Campaigners warned that people without ID would be disenfranchised as a result of the move, especially those in marginalised groups.

Shadow democracy minister Cat Smith said 3.5 million voters did not have photographic ID.

“The chances are we all know someone without photo ID, maybe it’s your Nan, your son, your mate from the football? Don’t have a driving licence, don’t travel abroad?”

She added: “This policy will put up obstacles for poorer voters. It wants in the bin.”

Jess Garland, director of policy and research at the Electoral Reform Society, said: “David Davis is right: this policy is a solution in search of a problem.

“Voting is safe and secure in the UK, meaning this policy is just an unnecessary barrier to democratic participation. Ministers need to listen to these concerns and drop these costly plans.

“Millions of people lack photo ID in this country. These proposals will make it harder to vote for huge numbers of voters, locking ordinary people out of our democracy and unfairly discriminating against those who lack ID.”

Sam Grant, head of policy and campaigns at Liberty, said: “Millions of people in the UK don’t have photo ID, and the vast majority of them come from communities that are already marginalised and under-represented by our political system.

“Meanwhile the government’s own findings show our current voting system is safe and secure. Instead of creating more barriers to voting, Ministers should focus on making it easier for everyone to vote, and ensuring we can all have an equal say in our democratic process.

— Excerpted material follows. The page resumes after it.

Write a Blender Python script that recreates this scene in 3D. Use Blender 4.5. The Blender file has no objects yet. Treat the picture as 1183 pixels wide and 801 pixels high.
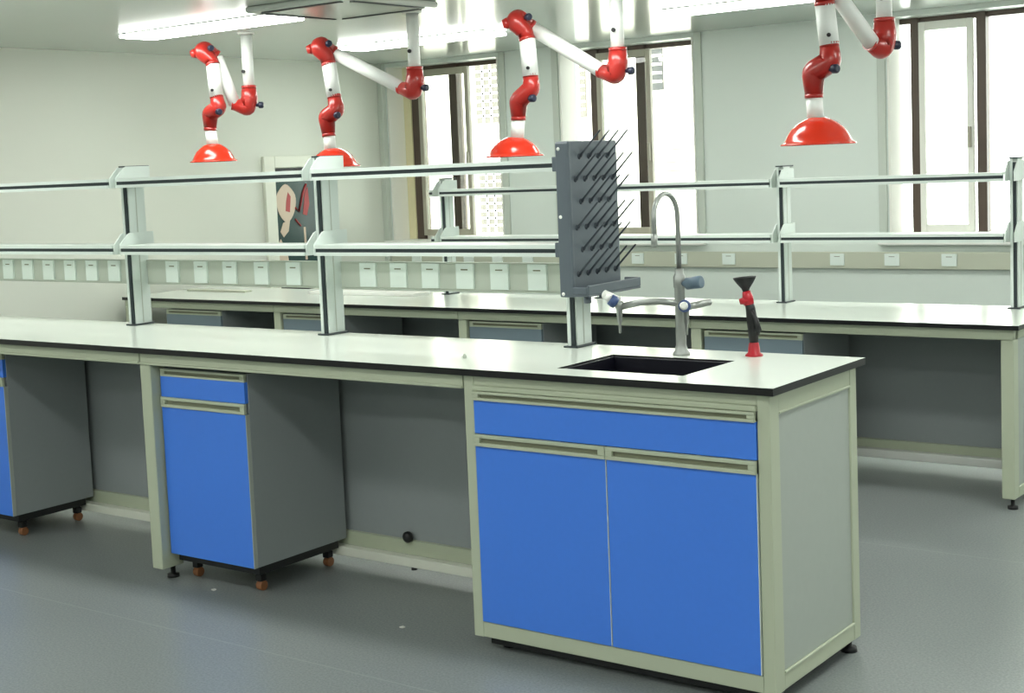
import bpy, bmesh, math, random
from mathutils import Vector, Matrix
random.seed(7)
PI = math.pi
SC = bpy.context.scene
COL = SC.collection

# ------------------------------------------------------------------ camera
cam_d = bpy.data.cameras.new('camera'); cam = bpy.data.objects.new('camera', cam_d); COL.objects.link(cam)
cam_d.sensor_fit = 'HORIZONTAL'; cam_d.sensor_width = 36.0
cam_d.lens = 36.0 * 1668.9 / 1183
cam_d.shift_x = (591.5 - 543.2) / 1183
cam_d.shift_y = -(400.5 - 345.5) / 1183
rx = Vector((0.79462083, 0.60555989, -0.04330078)); uy = Vector((-0.0216863, 0.09958992, 0.99479222)); fw = Vector((-0.60671859, 0.78954358, -0.09226857))
m = Matrix.Identity(4)
for i in range(3):
    m[i][0] = rx[i]; m[i][1] = uy[i]; m[i][2] = -fw[i]
m.translation = Vector((1.6139, -3.3254, 1.4429))
cam.matrix_world = m
cam_d.clip_start = 0.05; cam_d.clip_end = 200
SC.camera = cam

# ------------------------------------------------------------------ world, exposure
w = bpy.data.worlds.new('overcast_sky'); SC.world = w; w.use_nodes = True
bg = w.node_tree.nodes['Background']; bg.inputs[0].default_value = (0.97, 1.0, 0.95, 1); bg.inputs[1].default_value = 5.5
LAMP = 12.5
SC.view_settings.view_transform = 'Standard'; SC.view_settings.look = 'None'
SC.view_settings.exposure = 0.5; SC.view_settings.gamma = 1.0; SC.view_settings.use_curve_mapping = False

# ------------------------------------------------------------------ materials
def lin(c): return tuple(((x / 255) / 12.92 if x <= 10 else (((x / 255) + 0.055) / 1.055) ** 2.4) for x in c)
def mat(name, rgb, rough=0.5, metal=0.0, noise=0.0, scale=8.0, bump=0.0, coat=0.0, spec=0.5, emit=None, stretch=None):
    mt = bpy.data.materials.new(name); mt.use_nodes = True; nt = mt.node_tree; b = nt.nodes['Principled BSDF']
    c = lin(rgb)
    b.inputs['Base Color'].default_value = (*c, 1); b.inputs['Roughness'].default_value = rough; b.inputs['Metallic'].default_value = metal
    b.inputs['Coat Weight'].default_value = coat; b.inputs['Specular IOR Level'].default_value = spec
    if noise or bump:
        tc = nt.nodes.new('ShaderNodeTexCoord'); mp = nt.nodes.new('ShaderNodeMapping'); n = nt.nodes.new('ShaderNodeTexNoise')
        if stretch: mp.inputs['Scale'].default_value = stretch
        nt.links.new(tc.outputs['Object'], mp.inputs[0]); nt.links.new(mp.outputs[0], n.inputs['Vector'])
        n.inputs['Scale'].default_value = scale; n.inputs['Detail'].default_value = 5
        if noise:
            mx = nt.nodes.new('ShaderNodeMix'); mx.data_type = 'RGBA'
            mx.inputs[6].default_value = (*[x * (1 - noise) for x in c], 1); mx.inputs[7].default_value = (*[min(1, x * (1 + noise)) for x in c], 1)
            nt.links.new(n.outputs['Fac'], mx.inputs[0]); nt.links.new(mx.outputs[2], b.inputs['Base Color'])
        if bump:
            bp = nt.nodes.new('ShaderNodeBump'); bp.inputs['Strength'].default_value = bump; bp.inputs['Distance'].default_value = 0.002
            nt.links.new(n.outputs['Fac'], bp.inputs['Height']); nt.links.new(bp.outputs[0], b.inputs['Normal'])
    if emit:
        b.inputs['Emission Color'].default_value = (*emit[0], 1); b.inputs['Emission Strength'].default_value = emit[1]
    return mt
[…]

“As there is no justification for this threat to the right to vote, it feels like an opportunistic attack on the rights of some of the most marginalised people in society, a classic example of ruling through division and distrust.”

Under the government’s plans, rules will be tightened on absent voting and voter intimidation as the government aims to “stamp out” fraud.

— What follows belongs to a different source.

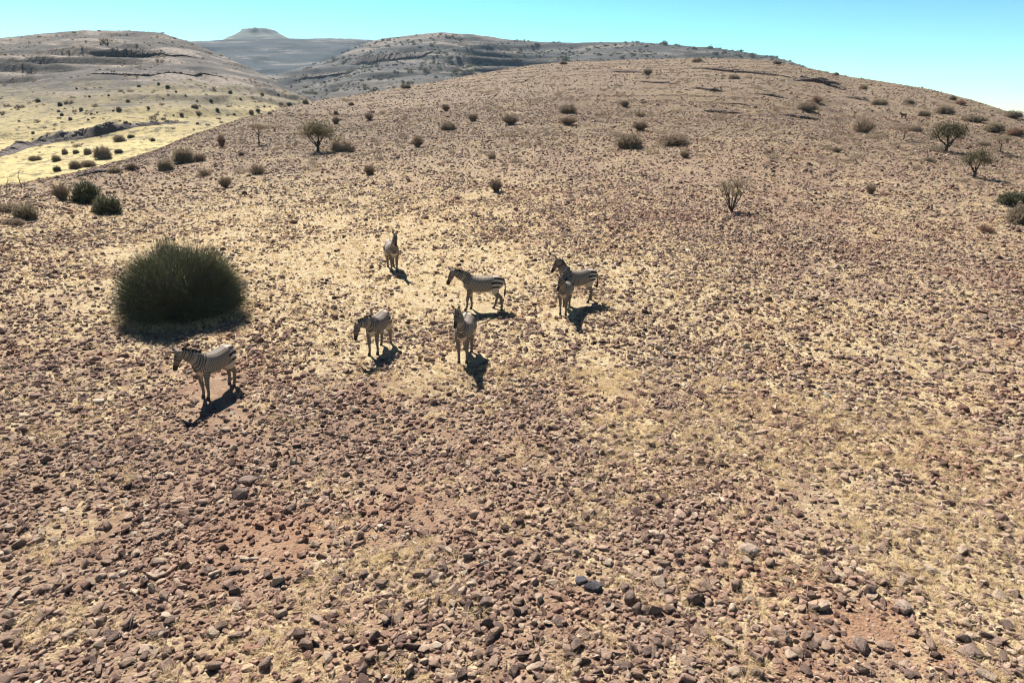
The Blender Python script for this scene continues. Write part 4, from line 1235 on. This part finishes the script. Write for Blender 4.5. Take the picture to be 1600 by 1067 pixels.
def scatter(name, pos, rot, scl, idx, coll):
    me = bpy.data.meshes.new(name)
    n = len(pos)
    me.vertices.add(n); me.vertices.foreach_set('co', pos.astype(np.float32).ravel())
    a = me.attributes.new('rot', 'FLOAT_VECTOR', 'POINT'); a.data.foreach_set('vector', rot.astype(np.float32).ravel())
    a = me.attributes.new('scl', 'FLOAT_VECTOR', 'POINT'); a.data.foreach_set('vector', scl.astype(np.float32).ravel())
    a = me.attributes.new('pick', 'INT', 'POINT'); a.data.foreach_set('value', idx.astype(np.int32))
    me.update()
    o = link(name, me)
    ng = bpy.data.node_groups.new(name + '_scatter', 'GeometryNodeTree')
    ng.interface.new_socket('Geometry', in_out='INPUT', socket_type='NodeSocketGeometry')
    ng.interface.new_socket('Geometry', in_out='OUTPUT', socket_type='NodeSocketGeometry')
    N = ng.nodes; Lk = ng.links
    gi = N.new('NodeGroupInput'); go = N.new('NodeGroupOutput')
    iop = N.new('GeometryNodeInstanceOnPoints')
    ci = N.new('GeometryNodeCollectionInfo')
    ci.inputs['Collection'].default_value = coll
    ci.inputs['Separate Children'].default_value = True
    ci.inputs['Reset Children'].default_value = True
    def na(nm, typ):
        q = N.new('GeometryNodeInputNamedAttribute'); q.data_type = typ; q.inputs['Name'].default_value = nm
        return q.outputs['Attribute']
    e2r = N.new('FunctionNodeEulerToRotation')
    Lk.new(na('rot', 'FLOAT_VECTOR'), e2r.inputs[0])
    Lk.new(gi.outputs[0], iop.inputs['Points'])
    Lk.new(ci.outputs[0], iop.inputs['Instance'])
    iop.inputs['Pick Instance'].default_value = True
    Lk.new(na('pick', 'INT'), iop.inputs['Instance Index'])
    Lk.new(e2r.outputs[0], iop.inputs['Rotation'])
    Lk.new(na('scl', 'FLOAT_VECTOR'), iop.inputs['Scale'])
    Lk.new(iop.outputs[0], go.inputs[0])
    md = o.modifiers.new('scatter', 'NODES'); md.node_group = ng
    return o

n = int(rest.sum())
x, y, z, s = SX[rest], SY[rest], SZ[rest], SS[rest]
rot = np.stack([rng.normal(0, .28, n), rng.normal(0, .28, n), rng.uniform(0, 6.283, n)], 1)
scl = np.stack([s * rng.uniform(.85, 1.2, n), s * rng.uniform(.8, 1.1, n), s * rng.uniform(.7, 1.1, n)], 1)
st = scatter('loose_stones', np.stack([x, y, z + s * rng.uniform(-.06, .15, n)], 1), rot, scl, rng.integers(0, len(STONE_SRC), n), src_collection('stone_source', STONE_SRC))
tag(st, 'countless small brown stones strewn over the whole slope', 'stones', None, 'stuff')

def tuft_mesh(seed, n, spread, h, w):
    rd = random.Random(seed); V = []; F = []
    for i in range(n):
        th = rd.uniform(0, 6.283); q = spread * rd.random() ** .6
        b = Vector((math.cos(th) * q * .55, math.sin(th) * q * .55, -.01))
        out = Vector((math.cos(th + rd.gauss(0, .5)), math.sin(th + rd.gauss(0, .5)), 0))
        hh = h * rd.uniform(.45, 1.15); ln = rd.uniform(.3, 1.25) * h
        side = Vector((-out.y, out.x, 0)) * w * rd.uniform(.6, 1.3)
        m1 = b + out * ln * .35 + Vector((0, 0, hh * .65)); m2 = b + out * ln + Vector((0, 0, hh * rd.uniform(.55, 1.05)))
        k = len(V)
        V += [b - side, b + side, m1 - side * .8, m1 + side * .8, m2]
        F += [(k, k + 1, k + 3, k + 2), (k + 2, k + 3, k + 4)]
    return mesh_np('tuft', V, F, M_STRAW)
TUFTS = [tuft_mesh(400 + k, 46 + 6 * (k % 4), .16 + .03 * (k % 3), .12 + .02 * (k % 4), .0028) for k in range(8)]
TUFTS_FAR = [tuft_mesh(440 + k, 40, .24, .13, .0070) for k in range(6)]
GX = []; GY = []; GS = []; GF = []
for r0, r1, dens, sc, far in [(5.5, 18, 48, .68, 0), (18, 48, 8.0, .72, 1), (48, 130, 1.6, 1.1, 1)]:
    n = int(HALF * (r1 * r1 - r0 * r0) * dens)
    x, y, r = in_wedge(n, r0, r1, HALF)
    g = grass_d(x, y) + .25 * fbm(x, y, .8, 2, 131)
    k = (rng.random(n) < np.clip((g - .30) * 1.9, .0, 1)) & clear(x, y)
    GX.append(x[k]); GY.append(y[k]); GS.append(sc * rng.uniform(.45, 1.35, k.sum())); GF.append(np.full(k.sum(), far))
GX = np.concatenate(GX); GY = np.concatenate(GY); GS = np.concatenate(GS); GF = np.concatenate(GF)
n = len(GX)
pick = np.where(GF == 0, rng.integers(0, 8, n), 8 + rng.integers(0, 6, n))
rot = np.stack([rng.normal(0, .08, n), rng.normal(0, .08, n), rng.uniform(0, 6.283, n)], 1)
scl = np.stack([GS, GS, GS * rng.uniform(.6, 1.1, n)], 1)
gr = scatter('dry_grass', np.stack([GX, GY, ground_z(GX, GY)], 1), rot, scl, pick, src_collection('tuft_source', TUFTS + TUFTS_FAR))
tag(gr, 'sparse straw coloured dry grass growing between the stones', 'grass', None, 'stuff')

# far scrub: too many and too small to count
def far_scrub(name, zf, n, r0, r1, az0, az1, size, mat, label, seed, expo=1.0, lf=.42, per=5):
    rd = random.Random(seed)
    srcs = []
    for k in range(4):
        V, F, tips = stems_dome(26, 1, .8, .05, .03, seed + k, .5, .1)
        V2, F2 = leaves_on(tips, per, lf, seed + k + 9, .18)
        srcs.append(mesh_np('scrub', V2, F2, mat))
    a = rng.uniform(az0, az1, n); r = r0 + (r1 - r0) * rng.random(n) ** expo
    x = np.sin(a) * r; y = np.cos(a) * r
    k = rng.random(n) < np.clip(.35 + 1.2 * fbm(x, y, size * 22, 3, seed), .05, 1)
    if zf is ground_z: k &= r < np.interp(a, C_AZ, C_R)
    x, y = x[k], y[k]; m = len(x)
    s_ = size * np.exp(rng.normal(0, .45, m))
    o = scatter(name, np.stack([x, y, zf(x, y)], 1), np.stack([np.zeros(m), np.zeros(m), rng.uniform(0, 6.28, m)], 1), np.stack([s_, s_, s_ * .8], 1), rng.integers(0, 4, m), src_collection(name + '_source', srcs))
    tag(o, label, 'scrub', None, 'stuff')
far_scrub('hillside_scrub', hill_z, 3800, 190, 545, hill_z.az[0] + .1, hill_z.az[1], .5, M_DUSTY, 'dark scrub speckling the upper part of the facing left hill', 700, .6)
far_scrub('slope_scrub', ground_z, 9500, 60, 262, R(-26), R(44), .27, M_DUSTY, 'low dry scrub speckling the upper part of the stony slope', 740, .75, .17, 14)
far_scrub('ridge_scrub', ridge_z, 9000, 560, 990, ridge_z.az[0], ridge_z.az[1], 1.2, M_DKGREEN, 'dark scrub speckling the middle distance ridge', 720, .8)

HAZE = True
if HAZE:
    hz_m = bpy.data.materials.new('thin_haze'); hz_m.use_nodes = True
    t = hz_m.node_tree; t.nodes.clear()
    ho = t.nodes.new('ShaderNodeOutputMaterial'); pv = t.nodes.new('ShaderNodeVolumePrincipled')
    pv.inputs['Color'].default_value = (0.50, 0.74, 1.0, 1)
    pv.inputs['Density'].default_value = 0.00008
    t.links.new(pv.outputs[0], ho.inputs['Volume'])
    bm = bmesh.new(); bmesh.ops.create_cube(bm, size=1.0)
    me = bpy.data.meshes.new('haze'); bm.to_mesh(me); bm.free(); me.materials.append(hz_m)
    hb = link('haze', me, loc=(0, 0, 185), scale=(18400, 18400, 560))
    tag(hb, kind='stuff')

Measures set to be announced next week will include a ban on postal vote harvesting by limiting the number of votes a person can hand in at a polling station on behalf of others.

Voter intimidation is also expected to be listed as a form of undue influence in law, in order to prevent people from being coerced into giving up control over their vote.

Constitution minister Chloe Smith, said: “Stealing someone’s vote is stealing their voice. Fraud, and the intent to intimidate or coerce a voter, are crimes.

“So this government is stamping out the space for such damage to take place in our elections.”